◆ **TASK REQUIREMENTS**: Set down exactly the lines from the one with "deep = (p.z" to the one with "rs.uniform(.1, .45), rs.uniform(.15, .6))", both included, and no line outside that range.

(Saved entries)
— Begin —
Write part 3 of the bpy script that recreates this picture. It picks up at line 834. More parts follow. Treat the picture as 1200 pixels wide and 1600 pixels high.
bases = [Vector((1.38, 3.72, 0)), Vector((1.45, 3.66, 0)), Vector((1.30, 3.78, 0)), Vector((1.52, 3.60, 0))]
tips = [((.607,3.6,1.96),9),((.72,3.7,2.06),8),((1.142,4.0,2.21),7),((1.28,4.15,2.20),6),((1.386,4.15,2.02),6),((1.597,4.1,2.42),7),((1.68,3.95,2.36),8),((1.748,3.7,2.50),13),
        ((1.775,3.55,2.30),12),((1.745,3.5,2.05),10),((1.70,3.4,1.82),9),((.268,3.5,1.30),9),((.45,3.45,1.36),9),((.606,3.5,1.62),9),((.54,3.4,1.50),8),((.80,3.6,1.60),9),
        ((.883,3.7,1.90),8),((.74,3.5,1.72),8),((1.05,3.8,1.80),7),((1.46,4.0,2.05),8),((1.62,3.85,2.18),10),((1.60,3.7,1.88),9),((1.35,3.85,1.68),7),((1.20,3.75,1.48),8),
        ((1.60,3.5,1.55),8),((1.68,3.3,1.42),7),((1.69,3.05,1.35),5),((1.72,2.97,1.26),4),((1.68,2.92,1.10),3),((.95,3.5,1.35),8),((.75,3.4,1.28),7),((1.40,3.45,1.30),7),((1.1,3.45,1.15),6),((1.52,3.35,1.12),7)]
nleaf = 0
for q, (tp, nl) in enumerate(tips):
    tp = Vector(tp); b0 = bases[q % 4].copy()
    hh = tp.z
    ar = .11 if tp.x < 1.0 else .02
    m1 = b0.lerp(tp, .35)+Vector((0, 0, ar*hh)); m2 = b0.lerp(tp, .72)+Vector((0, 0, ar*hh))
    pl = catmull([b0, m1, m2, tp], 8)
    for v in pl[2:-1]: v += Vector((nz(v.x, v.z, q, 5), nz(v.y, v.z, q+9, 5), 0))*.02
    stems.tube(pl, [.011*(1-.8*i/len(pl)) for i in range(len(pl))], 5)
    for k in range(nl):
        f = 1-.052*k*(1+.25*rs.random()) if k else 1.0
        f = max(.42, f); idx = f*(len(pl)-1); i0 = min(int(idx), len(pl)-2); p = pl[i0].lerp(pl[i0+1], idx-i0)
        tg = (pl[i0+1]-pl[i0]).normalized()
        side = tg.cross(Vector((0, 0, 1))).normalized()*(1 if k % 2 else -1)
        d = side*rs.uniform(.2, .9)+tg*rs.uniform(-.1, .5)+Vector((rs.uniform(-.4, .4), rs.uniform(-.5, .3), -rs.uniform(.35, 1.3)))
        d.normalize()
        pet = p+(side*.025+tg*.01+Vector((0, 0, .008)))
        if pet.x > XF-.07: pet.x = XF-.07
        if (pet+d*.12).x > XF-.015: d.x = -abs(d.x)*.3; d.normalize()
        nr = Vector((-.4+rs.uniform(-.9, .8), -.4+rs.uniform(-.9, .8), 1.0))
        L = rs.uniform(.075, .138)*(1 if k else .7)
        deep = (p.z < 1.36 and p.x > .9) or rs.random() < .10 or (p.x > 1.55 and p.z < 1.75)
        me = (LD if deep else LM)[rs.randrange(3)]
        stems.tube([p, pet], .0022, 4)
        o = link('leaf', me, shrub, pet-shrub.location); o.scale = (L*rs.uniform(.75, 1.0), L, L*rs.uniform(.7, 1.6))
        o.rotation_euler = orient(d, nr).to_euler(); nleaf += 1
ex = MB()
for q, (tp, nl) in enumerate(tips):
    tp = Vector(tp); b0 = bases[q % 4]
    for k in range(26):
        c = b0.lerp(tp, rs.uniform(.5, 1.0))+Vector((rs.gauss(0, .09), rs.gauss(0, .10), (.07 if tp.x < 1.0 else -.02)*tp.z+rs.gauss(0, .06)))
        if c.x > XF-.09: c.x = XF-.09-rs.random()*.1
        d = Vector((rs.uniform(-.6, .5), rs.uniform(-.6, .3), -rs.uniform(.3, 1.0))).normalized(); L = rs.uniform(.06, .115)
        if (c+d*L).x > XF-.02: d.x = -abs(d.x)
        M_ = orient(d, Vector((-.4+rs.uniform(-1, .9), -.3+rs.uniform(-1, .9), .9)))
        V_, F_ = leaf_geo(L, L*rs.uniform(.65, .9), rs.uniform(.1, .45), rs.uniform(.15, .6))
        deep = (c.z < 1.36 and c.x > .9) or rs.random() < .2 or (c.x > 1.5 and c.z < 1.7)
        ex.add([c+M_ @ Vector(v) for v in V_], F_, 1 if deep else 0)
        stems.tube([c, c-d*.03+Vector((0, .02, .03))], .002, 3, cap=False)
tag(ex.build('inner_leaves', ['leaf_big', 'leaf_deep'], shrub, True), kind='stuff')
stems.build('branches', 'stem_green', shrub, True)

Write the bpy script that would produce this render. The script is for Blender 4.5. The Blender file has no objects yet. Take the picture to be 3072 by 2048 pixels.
— End —
◆ **THE ANSWER**:
        deep = (p.z < 1.36 and p.x > .9) or rs.random() < .10 or (p.x > 1.55 and p.z < 1.75)
        me = (LD if deep else LM)[rs.randrange(3)]
        stems.tube([p, pet], .0022, 4)
        o = link('leaf', me, shrub, pet-shrub.location); o.scale = (L*rs.uniform(.75, 1.0), L, L*rs.uniform(.7, 1.6))
        o.rotation_euler = orient(d, nr).to_euler(); nleaf += 1
ex = MB()
for q, (tp, nl) in enumerate(tips):
    tp = Vector(tp); b0 = bases[q % 4]
    for k in range(26):
        c = b0.lerp(tp, rs.uniform(.5, 1.0))+Vector((rs.gauss(0, .09), rs.gauss(0, .10), (.07 if tp.x < 1.0 else -.02)*tp.z+rs.gauss(0, .06)))
        if c.x > XF-.09: c.x = XF-.09-rs.random()*.1
        d = Vector((rs.uniform(-.6, .5), rs.uniform(-.6, .3), -rs.uniform(.3, 1.0))).normalized(); L = rs.uniform(.06, .115)
        if (c+d*L).x > XF-.02: d.x = -abs(d.x)
        M_ = orient(d, Vector((-.4+rs.uniform(-1, .9), -.3+rs.uniform(-1, .9), .9)))
        V_, F_ = leaf_geo(L, L*rs.uniform(.65, .9), rs.uniform(.1, .45), rs.uniform(.15, .6))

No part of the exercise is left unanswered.